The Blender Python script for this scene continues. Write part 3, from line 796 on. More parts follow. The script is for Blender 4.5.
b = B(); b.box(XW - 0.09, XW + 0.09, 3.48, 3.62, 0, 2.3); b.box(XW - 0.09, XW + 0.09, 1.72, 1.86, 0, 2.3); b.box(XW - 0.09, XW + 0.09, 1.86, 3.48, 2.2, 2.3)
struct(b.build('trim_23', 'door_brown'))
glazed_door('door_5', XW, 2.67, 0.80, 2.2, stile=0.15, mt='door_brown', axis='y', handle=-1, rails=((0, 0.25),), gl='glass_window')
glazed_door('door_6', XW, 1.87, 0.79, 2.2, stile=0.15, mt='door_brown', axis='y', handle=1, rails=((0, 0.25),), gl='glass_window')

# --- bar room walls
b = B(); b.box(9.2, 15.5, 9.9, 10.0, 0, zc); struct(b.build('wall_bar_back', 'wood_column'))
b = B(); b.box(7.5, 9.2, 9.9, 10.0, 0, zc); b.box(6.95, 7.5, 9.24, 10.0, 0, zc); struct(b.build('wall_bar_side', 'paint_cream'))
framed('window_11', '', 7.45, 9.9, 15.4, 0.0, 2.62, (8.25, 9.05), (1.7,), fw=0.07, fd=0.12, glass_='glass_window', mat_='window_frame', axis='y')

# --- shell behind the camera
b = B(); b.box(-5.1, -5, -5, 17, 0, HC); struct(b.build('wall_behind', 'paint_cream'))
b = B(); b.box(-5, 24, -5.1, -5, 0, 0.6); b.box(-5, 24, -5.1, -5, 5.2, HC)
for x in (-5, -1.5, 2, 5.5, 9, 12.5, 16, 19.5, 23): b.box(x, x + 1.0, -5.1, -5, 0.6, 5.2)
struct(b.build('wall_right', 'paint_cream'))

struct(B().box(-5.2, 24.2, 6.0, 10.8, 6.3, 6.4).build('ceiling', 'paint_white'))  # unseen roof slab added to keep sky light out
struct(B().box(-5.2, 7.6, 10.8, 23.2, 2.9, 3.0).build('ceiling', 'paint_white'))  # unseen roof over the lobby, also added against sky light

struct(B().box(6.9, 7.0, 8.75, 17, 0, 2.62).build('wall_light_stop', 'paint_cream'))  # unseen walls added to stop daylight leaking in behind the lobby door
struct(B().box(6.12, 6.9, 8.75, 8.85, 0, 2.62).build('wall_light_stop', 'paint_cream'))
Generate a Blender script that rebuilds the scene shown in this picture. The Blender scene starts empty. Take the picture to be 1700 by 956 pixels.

────────────────

THE PROBLEM —
Write out the entries in full, exactly as given.

REPLY —
The Blender Python script for this scene continues. Write part 3, from line 796 on. More parts follow. The script is for Blender 4.5.
b = B(); b.box(XW - 0.09, XW + 0.09, 3.48, 3.62, 0, 2.3); b.box(XW - 0.09, XW + 0.09, 1.72, 1.86, 0, 2.3); b.box(XW - 0.09, XW + 0.09, 1.86, 3.48, 2.2, 2.3)
struct(b.build('trim_23', 'door_brown'))
glazed_door('door_5', XW, 2.67, 0.80, 2.2, stile=0.15, mt='door_brown', axis='y', handle=-1, rails=((0, 0.25),), gl='glass_window')
glazed_door('door_6', XW, 1.87, 0.79, 2.2, stile=0.15, mt='door_brown', axis='y', handle=1, rails=((0, 0.25),), gl='glass_window')

# --- bar room walls
b = B(); b.box(9.2, 15.5, 9.9, 10.0, 0, zc); struct(b.build('wall_bar_back', 'wood_column'))
b = B(); b.box(7.5, 9.2, 9.9, 10.0, 0, zc); b.box(6.95, 7.5, 9.24, 10.0, 0, zc); struct(b.build('wall_bar_side', 'paint_cream'))
framed('window_11', '', 7.45, 9.9, 15.4, 0.0, 2.62, (8.25, 9.05), (1.7,), fw=0.07, fd=0.12, glass_='glass_window', mat_='window_frame', axis='y')

# --- shell behind the camera
b = B(); b.box(-5.1, -5, -5, 17, 0, HC); struct(b.build('wall_behind', 'paint_cream'))
b = B(); b.box(-5, 24, -5.1, -5, 0, 0.6); b.box(-5, 24, -5.1, -5, 5.2, HC)
for x in (-5, -1.5, 2, 5.5, 9, 12.5, 16, 19.5, 23): b.box(x, x + 1.0, -5.1, -5, 0.6, 5.2)
struct(b.build('wall_right', 'paint_cream'))

struct(B().box(-5.2, 24.2, 6.0, 10.8, 6.3, 6.4).build('ceiling', 'paint_white'))  # unseen roof slab added to keep sky light out
struct(B().box(-5.2, 7.6, 10.8, 23.2, 2.9, 3.0).build('ceiling', 'paint_white'))  # unseen roof over the lobby, also added against sky light

struct(B().box(6.9, 7.0, 8.75, 17, 0, 2.62).build('wall_light_stop', 'paint_cream'))  # unseen walls added to stop daylight leaking in behind the lobby door
struct(B().box(6.12, 6.9, 8.75, 8.85, 0, 2.62).build('wall_light_stop', 'paint_cream'))
Generate a Blender script that rebuilds the scene shown in this picture. The Blender scene starts empty. Take the picture to be 1700 by 956 pixels.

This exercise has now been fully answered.